We must have a holistic picture of the issues we face in the long-term dictates of our mandate. If we are so short-sighted as to think that issues of delivery happen in isolation of economic conditions, then we will ultimately not be able to provide to people as we allow ourselves to be overcome by larger socio-economic forces.

If, however, we take the long-view of government, we realise that all factors must be balanced against each other and that to provide services to the best of our ability; we must simultaneously provide an environment of opportunity in which people can provide for themselves.

We should never just accept that people born poor must remain victims of our history or structural inequality.

That is why I am so excited about the EDA. It will take some time to get off the ground fully, but it will be a nimble body of economic facilitation and direction.

And it will have maximum accountability. Based on a model developed in Barcelona, the EDA would work like a company with shareholders accountable for doing a particular job, including maximising economic and investment potential, marketing, coordinating integration between regions and a range of other functions.

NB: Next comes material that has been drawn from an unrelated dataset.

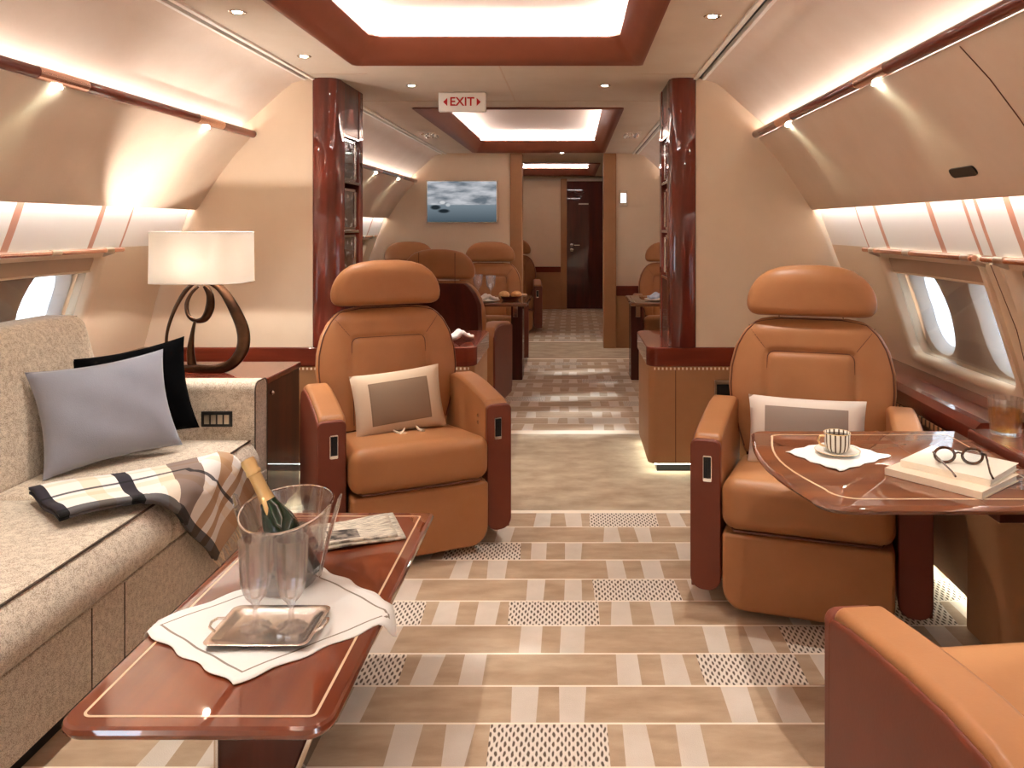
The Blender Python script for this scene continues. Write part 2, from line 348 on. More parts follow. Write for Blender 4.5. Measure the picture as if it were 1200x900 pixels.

The discussions at the moment would see the City as a founding partner which means it will have the authority to see that the City's interests are being served and that we are getting value for our investment.

We must recognise that in an era where city-regions act as the nodal points for competitive economic activity, Cape Town has a central role to play in this part of the country.

It is the nexus area that drives growth, provides skills, and supplies the resources for development within its own boundaries and immediately without.

We need to take advantage of this position and integrate our efforts with surrounding regions, so that we can all maximise our rewards, both for our respective economic developments and for our people who will ultimately benefit.

But if the EDA will help facilitate certain economic strategies, I have also been focused on consolidating the overall governance strategy for this city.

This weekend, my Mayoral Committee and I will be meeting to discuss the new strategic objectives for the city that will define this term in office.

The City has done a great deal over the past 5 years but it is only right that as the new term gets underway, we ensure that we consolidate our efforts to deliver on the mandate given to us by the people of Cape Town.

This weekend, each Mayoral Committee member will be giving a presentation on the strategic direction that they are mapping out for their portfolios.

The other Mayoral Committee members and I will provide input and discussion.

Not only will this allow for a range of perspectives to be incorporated, thus strengthening conclusions, but we will also be able to view the entire picture of delivery.

That picture begins with the recognition that portfolios do not work in isolation of one another. Each of their functions impacts on the other, though recognisably sometimes more directly in certain cases than others.

To provide an example: to make the city even safer, one of the pillars of this government, we cannot just consider security issues alone.

Rather, we have to place security issues in a broader social context and look at, for instance, what work social development can do to help off-set the social effects of crime.

I am looking forward to healthy, robust and constructive engagement. This is the team that drives delivery for our citizens and it is important that we consolidate our efforts to ensure that we are doing all that we can to serve.

I am also pleased to say that we are at an advanced stage of planning for me to begin my ‘At The Coalface,' campaign, where I will be going out to meet City employees at the places where they work and deliver services.

It is too easily forgotten that every day, without fanfare, thousands of City employees make sure that Cape Town has electricity, clean water, the refuse collected, waste water treated and sick people attended to.

Government shouldn't only be about sitting in council and making decisions. It should also be about dealing directly with issues of service delivery and leading from the front. In so doing, I will be able to ensure that we are meeting the expectations of the people of Cape Town.